(Provided records):
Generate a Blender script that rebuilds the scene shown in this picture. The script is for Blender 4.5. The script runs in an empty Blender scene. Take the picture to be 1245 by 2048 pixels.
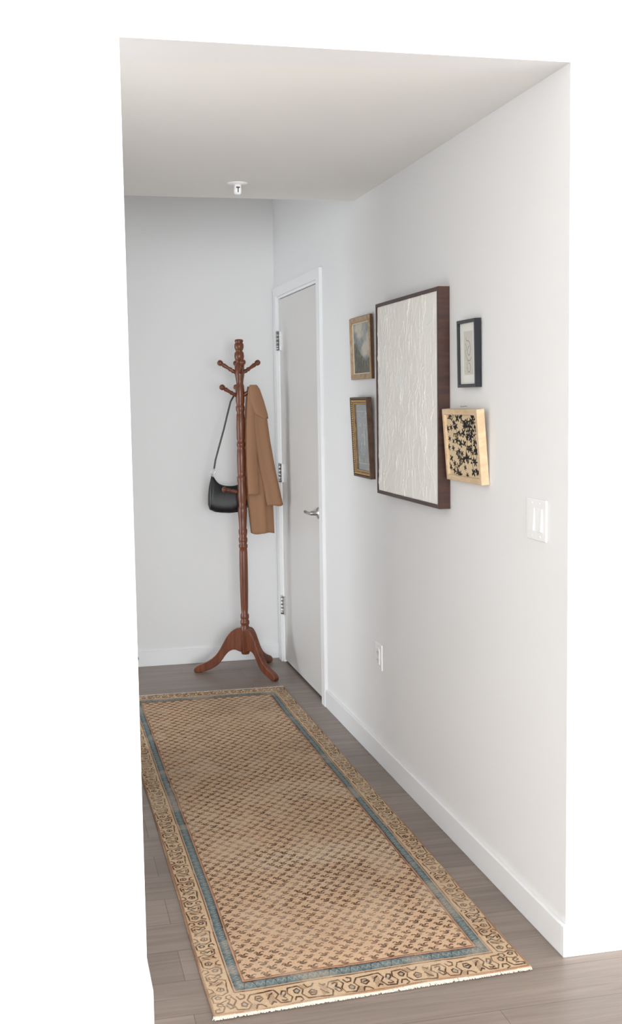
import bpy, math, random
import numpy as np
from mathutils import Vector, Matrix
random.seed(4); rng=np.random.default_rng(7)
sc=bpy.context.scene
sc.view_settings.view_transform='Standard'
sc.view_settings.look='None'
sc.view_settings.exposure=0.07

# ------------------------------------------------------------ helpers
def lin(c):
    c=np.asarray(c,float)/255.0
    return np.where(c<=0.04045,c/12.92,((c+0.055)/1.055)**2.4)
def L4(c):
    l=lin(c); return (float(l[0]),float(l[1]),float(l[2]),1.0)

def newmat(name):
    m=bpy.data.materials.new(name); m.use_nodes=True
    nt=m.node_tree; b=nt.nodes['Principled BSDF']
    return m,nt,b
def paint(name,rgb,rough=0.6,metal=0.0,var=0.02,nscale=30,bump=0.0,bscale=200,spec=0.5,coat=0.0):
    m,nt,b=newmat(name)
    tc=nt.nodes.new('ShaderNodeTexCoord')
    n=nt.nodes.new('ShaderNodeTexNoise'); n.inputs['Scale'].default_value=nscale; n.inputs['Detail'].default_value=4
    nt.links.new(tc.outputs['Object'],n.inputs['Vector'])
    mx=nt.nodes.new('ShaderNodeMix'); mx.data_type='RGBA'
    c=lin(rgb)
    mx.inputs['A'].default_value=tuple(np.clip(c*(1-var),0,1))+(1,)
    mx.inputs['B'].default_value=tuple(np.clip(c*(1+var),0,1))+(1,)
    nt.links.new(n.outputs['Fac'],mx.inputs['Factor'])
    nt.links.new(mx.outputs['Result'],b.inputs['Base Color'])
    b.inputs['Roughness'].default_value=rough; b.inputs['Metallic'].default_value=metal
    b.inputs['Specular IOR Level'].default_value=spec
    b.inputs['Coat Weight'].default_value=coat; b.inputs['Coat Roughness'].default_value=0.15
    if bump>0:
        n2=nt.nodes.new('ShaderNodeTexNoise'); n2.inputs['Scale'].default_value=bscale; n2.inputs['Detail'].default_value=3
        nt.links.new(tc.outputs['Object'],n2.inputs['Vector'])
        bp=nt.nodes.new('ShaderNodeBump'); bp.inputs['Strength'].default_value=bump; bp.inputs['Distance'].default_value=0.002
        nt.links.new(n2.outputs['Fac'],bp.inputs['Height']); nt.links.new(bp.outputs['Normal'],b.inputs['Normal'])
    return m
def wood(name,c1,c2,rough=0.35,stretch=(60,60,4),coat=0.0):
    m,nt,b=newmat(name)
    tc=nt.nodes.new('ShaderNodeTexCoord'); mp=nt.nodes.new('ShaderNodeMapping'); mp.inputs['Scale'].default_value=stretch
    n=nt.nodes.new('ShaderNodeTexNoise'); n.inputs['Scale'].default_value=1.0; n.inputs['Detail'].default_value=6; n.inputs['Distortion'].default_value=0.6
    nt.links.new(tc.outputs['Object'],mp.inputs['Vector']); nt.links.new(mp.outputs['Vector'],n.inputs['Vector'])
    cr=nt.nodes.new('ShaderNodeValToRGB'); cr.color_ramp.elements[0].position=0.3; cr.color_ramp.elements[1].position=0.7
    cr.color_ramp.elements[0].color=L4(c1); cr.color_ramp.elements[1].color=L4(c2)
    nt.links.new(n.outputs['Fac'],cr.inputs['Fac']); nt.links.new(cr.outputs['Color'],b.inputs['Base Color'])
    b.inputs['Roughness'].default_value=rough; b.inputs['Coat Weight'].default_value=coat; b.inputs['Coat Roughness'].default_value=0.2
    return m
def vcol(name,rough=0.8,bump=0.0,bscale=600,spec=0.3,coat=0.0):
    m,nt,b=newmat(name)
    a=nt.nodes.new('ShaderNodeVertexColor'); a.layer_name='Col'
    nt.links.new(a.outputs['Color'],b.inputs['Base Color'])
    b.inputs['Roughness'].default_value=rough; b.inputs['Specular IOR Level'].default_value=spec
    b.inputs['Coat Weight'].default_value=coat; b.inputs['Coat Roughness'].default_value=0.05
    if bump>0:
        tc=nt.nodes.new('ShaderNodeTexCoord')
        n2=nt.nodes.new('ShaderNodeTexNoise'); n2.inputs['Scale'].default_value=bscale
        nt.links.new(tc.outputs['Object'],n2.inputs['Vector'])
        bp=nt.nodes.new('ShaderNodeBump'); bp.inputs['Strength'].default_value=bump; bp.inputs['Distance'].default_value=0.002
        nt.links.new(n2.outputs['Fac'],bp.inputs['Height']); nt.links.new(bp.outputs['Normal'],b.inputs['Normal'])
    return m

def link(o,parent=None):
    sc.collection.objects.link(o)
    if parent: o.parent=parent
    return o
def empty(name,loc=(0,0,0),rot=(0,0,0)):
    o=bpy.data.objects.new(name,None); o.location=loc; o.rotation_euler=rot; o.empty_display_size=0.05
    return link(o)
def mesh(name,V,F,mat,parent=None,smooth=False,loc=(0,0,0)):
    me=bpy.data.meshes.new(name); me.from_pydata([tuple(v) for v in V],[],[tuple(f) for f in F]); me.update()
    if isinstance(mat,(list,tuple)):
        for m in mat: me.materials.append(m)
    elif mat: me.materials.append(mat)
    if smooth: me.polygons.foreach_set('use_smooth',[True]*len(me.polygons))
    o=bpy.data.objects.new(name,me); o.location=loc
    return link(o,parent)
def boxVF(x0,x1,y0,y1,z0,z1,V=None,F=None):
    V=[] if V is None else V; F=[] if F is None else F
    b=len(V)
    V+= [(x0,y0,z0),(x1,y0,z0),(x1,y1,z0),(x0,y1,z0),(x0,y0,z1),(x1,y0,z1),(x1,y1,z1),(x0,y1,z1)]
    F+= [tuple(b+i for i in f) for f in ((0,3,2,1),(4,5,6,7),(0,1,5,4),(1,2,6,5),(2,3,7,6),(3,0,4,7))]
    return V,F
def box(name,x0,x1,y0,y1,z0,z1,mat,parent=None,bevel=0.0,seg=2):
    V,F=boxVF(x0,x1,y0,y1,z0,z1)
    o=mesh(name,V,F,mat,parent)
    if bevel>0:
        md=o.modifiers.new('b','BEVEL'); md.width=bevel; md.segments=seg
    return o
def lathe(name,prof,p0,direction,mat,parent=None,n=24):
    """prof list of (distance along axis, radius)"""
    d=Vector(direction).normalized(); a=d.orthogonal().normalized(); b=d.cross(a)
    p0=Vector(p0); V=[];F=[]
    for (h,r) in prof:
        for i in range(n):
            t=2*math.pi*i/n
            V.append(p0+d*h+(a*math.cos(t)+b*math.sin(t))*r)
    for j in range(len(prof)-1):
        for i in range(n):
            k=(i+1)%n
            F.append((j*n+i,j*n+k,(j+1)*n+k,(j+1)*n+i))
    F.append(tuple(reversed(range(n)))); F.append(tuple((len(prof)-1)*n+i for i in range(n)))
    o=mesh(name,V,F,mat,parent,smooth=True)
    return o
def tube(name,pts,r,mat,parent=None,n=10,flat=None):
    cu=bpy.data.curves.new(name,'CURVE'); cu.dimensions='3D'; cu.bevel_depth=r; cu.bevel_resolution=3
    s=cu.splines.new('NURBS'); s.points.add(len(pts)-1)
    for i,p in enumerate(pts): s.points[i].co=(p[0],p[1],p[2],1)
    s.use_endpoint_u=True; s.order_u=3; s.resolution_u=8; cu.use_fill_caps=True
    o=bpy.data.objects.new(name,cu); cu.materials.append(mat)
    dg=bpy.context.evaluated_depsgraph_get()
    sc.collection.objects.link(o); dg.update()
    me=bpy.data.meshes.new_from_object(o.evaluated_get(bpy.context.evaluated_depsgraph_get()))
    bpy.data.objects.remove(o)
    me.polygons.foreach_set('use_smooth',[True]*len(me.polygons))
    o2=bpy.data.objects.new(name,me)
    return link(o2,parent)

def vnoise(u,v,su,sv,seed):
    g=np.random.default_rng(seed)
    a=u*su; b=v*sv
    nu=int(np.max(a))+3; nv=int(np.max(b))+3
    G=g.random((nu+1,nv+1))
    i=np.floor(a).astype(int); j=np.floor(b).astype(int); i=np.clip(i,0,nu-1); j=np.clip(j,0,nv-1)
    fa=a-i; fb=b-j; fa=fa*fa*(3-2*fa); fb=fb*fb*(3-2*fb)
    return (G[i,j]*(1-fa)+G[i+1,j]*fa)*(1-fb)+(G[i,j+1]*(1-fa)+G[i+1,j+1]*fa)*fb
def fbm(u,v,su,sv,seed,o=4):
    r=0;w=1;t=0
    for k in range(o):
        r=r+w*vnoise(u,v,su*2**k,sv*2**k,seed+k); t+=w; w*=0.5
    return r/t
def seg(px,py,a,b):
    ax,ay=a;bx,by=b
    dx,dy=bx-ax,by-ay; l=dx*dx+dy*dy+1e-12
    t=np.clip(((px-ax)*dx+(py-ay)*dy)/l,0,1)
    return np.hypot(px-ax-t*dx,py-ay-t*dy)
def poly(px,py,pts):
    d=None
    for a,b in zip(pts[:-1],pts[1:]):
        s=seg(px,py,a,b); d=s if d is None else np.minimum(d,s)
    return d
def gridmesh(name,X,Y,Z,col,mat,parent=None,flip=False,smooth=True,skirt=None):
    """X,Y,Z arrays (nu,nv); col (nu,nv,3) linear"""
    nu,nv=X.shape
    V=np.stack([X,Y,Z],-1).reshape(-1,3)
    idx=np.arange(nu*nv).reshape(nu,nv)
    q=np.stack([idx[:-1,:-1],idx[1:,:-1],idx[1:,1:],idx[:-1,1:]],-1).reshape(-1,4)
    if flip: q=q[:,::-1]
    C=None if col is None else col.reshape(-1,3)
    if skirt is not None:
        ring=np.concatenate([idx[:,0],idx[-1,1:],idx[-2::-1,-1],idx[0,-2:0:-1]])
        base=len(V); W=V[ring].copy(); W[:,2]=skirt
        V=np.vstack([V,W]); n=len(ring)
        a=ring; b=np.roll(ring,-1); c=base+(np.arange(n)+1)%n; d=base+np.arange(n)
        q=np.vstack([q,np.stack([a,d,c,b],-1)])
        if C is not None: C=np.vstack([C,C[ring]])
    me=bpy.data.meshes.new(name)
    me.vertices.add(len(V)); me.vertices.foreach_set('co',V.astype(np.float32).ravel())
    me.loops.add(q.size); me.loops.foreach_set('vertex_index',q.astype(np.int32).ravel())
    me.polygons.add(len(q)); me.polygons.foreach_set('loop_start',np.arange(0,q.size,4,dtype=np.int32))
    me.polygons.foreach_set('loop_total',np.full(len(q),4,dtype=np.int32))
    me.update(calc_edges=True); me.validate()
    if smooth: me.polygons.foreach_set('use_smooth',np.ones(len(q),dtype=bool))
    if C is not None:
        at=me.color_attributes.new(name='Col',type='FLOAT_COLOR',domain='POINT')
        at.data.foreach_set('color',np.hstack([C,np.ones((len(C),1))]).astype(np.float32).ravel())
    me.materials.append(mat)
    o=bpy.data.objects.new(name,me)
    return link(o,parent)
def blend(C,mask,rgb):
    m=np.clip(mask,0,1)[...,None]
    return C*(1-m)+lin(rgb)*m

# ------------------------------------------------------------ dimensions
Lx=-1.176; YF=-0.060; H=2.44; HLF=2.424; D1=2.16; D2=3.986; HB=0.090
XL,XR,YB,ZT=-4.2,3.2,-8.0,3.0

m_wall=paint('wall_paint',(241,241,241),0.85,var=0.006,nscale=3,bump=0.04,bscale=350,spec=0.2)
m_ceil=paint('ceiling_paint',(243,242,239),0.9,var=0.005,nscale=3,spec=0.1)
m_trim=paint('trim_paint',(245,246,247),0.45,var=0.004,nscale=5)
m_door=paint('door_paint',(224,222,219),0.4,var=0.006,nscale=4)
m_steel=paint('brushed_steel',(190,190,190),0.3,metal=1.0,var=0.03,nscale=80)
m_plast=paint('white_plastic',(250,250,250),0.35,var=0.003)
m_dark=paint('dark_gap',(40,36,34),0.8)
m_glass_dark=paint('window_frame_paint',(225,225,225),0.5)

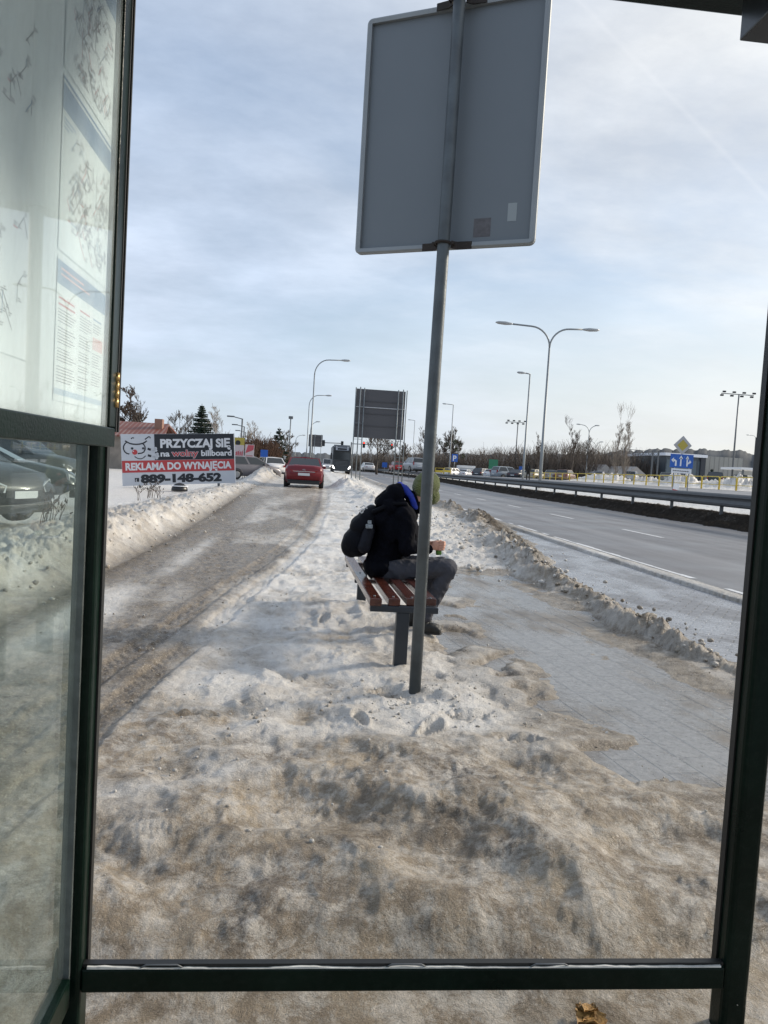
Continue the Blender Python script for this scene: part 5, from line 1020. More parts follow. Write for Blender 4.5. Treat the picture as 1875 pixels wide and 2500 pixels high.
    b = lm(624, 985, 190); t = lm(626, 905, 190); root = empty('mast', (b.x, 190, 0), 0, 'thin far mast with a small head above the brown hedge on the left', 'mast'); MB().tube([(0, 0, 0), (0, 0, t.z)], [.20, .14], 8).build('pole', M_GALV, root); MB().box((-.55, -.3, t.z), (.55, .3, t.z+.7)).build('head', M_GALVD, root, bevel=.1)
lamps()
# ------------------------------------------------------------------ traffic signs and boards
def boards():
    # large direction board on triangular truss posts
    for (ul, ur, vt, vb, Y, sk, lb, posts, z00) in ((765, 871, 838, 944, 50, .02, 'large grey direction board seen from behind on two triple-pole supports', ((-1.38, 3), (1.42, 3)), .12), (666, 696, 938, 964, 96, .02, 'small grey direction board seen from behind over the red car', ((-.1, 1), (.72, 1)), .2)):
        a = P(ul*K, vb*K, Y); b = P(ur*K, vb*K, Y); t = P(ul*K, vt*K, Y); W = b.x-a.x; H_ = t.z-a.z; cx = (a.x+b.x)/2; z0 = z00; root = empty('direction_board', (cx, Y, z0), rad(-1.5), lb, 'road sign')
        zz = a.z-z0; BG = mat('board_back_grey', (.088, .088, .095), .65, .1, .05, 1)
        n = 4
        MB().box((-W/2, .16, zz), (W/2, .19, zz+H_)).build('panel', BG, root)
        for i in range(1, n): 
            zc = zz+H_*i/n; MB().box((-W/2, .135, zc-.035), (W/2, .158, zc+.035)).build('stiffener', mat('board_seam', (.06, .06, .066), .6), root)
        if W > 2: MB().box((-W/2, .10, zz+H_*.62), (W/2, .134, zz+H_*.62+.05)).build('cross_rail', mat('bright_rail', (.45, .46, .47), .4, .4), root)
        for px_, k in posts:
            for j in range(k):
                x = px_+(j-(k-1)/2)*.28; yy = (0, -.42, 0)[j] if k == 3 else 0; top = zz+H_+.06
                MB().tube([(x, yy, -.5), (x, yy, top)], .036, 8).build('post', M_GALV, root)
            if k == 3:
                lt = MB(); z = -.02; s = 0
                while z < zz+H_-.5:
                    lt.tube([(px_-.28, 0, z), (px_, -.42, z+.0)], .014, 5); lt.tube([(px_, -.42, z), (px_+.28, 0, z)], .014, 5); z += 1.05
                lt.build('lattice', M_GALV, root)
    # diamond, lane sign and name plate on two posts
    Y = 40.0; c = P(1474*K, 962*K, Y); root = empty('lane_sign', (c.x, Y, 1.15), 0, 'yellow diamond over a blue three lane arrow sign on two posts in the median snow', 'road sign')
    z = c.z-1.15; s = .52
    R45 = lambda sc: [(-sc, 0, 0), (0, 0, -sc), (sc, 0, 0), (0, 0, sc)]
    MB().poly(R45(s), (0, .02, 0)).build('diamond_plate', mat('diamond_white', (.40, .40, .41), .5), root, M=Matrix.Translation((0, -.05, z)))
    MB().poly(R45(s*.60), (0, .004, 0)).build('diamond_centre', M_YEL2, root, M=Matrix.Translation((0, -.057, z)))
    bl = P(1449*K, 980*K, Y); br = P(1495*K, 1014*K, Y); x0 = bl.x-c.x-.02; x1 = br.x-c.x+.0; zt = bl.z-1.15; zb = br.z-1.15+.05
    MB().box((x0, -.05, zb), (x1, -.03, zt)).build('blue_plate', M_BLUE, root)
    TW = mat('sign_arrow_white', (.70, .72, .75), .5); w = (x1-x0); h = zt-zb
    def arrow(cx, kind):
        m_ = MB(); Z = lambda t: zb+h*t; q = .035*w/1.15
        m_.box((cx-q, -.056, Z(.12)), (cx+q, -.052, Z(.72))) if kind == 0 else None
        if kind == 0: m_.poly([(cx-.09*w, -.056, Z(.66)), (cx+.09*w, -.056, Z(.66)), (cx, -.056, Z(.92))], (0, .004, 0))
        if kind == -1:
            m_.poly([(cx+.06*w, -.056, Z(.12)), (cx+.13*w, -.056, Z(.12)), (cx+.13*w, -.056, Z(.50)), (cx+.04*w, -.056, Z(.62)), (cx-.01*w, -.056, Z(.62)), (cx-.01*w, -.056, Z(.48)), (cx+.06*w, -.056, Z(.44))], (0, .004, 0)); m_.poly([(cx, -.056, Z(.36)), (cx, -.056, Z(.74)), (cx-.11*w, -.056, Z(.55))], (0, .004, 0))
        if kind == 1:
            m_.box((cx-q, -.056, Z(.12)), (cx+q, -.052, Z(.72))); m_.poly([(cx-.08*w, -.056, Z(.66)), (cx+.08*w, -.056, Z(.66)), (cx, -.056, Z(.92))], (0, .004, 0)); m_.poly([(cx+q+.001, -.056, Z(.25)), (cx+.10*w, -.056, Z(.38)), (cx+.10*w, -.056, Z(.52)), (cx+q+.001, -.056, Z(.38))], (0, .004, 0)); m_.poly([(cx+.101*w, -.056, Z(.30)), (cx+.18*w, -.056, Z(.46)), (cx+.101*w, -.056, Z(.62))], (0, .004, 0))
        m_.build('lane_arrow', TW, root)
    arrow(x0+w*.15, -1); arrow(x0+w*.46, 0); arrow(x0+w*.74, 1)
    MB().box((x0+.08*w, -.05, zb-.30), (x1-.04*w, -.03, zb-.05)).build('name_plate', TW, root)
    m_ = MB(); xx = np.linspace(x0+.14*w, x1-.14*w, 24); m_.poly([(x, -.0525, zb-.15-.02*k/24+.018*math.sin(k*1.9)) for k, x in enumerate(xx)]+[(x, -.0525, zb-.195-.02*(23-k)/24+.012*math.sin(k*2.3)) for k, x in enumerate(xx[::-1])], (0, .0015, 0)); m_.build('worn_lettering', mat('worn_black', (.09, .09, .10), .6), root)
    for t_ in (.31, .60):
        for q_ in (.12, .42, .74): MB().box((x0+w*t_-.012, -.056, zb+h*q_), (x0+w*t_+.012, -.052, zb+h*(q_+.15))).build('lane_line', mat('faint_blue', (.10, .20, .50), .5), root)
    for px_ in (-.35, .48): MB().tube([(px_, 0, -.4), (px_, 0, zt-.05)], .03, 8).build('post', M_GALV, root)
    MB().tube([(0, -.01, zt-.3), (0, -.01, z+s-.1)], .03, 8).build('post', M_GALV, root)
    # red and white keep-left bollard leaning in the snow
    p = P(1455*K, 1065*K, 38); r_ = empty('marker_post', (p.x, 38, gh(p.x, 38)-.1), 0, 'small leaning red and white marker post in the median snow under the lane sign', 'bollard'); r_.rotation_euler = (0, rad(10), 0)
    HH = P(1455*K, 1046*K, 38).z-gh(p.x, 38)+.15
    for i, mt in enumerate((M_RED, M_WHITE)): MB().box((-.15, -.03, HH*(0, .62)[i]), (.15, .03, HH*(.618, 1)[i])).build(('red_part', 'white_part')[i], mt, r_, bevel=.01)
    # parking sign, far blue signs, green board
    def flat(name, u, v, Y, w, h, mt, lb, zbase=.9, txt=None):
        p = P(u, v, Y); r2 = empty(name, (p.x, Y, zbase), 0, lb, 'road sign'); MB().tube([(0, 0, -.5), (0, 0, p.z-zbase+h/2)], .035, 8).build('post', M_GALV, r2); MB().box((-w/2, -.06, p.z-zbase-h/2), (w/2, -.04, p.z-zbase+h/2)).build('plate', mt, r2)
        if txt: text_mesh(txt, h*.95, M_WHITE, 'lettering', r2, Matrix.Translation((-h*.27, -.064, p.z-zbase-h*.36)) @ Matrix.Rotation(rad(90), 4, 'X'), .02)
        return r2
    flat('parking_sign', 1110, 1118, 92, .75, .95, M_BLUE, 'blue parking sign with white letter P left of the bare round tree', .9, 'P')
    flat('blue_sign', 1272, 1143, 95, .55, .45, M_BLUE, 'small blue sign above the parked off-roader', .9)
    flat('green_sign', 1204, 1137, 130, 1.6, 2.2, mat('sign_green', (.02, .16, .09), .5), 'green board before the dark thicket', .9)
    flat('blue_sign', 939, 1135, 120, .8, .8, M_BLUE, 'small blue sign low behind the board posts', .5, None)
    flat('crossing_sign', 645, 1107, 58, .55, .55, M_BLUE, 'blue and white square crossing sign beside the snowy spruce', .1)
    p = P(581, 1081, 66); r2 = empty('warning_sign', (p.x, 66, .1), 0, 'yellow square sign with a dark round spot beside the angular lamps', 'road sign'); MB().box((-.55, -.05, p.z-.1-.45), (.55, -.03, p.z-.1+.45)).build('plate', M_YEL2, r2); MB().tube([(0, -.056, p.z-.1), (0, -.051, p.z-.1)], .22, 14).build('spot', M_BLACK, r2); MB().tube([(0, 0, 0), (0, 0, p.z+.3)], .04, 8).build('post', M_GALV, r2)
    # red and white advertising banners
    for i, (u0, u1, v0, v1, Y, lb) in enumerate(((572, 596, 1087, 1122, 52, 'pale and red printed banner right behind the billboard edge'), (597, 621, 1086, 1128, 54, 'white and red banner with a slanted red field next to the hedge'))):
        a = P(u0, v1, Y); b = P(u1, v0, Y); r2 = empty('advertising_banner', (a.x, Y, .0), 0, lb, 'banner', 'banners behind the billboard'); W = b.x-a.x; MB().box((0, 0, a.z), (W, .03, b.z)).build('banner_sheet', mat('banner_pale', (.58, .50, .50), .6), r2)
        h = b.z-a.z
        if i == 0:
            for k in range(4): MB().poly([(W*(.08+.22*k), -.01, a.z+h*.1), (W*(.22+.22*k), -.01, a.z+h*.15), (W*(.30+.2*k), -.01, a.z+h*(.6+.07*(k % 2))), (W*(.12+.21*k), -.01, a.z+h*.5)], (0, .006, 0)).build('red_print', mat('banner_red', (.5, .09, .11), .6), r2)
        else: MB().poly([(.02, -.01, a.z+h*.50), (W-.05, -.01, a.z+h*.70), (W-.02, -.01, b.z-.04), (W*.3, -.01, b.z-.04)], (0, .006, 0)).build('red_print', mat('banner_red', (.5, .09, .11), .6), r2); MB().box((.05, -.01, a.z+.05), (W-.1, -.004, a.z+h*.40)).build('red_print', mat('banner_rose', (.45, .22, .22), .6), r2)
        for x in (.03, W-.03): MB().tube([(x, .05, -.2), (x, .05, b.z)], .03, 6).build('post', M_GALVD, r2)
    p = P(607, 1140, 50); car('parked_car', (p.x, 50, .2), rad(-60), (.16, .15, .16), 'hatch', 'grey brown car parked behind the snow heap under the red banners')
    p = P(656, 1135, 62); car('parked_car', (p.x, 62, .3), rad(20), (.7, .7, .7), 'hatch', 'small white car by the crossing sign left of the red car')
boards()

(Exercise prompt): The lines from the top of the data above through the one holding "sc.view_settings.exposure=0.07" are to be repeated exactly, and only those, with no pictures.

(Result of the exercise):
Generate a Blender script that rebuilds the scene shown in this picture. The script is for Blender 4.5. The script runs in an empty Blender scene. Take the picture to be 1245 by 2048 pixels.
import bpy, math, random
import numpy as np
from mathutils import Vector, Matrix
random.seed(4); rng=np.random.default_rng(7)
sc=bpy.context.scene
sc.view_settings.view_transform='Standard'
sc.view_settings.look='None'
sc.view_settings.exposure=0.07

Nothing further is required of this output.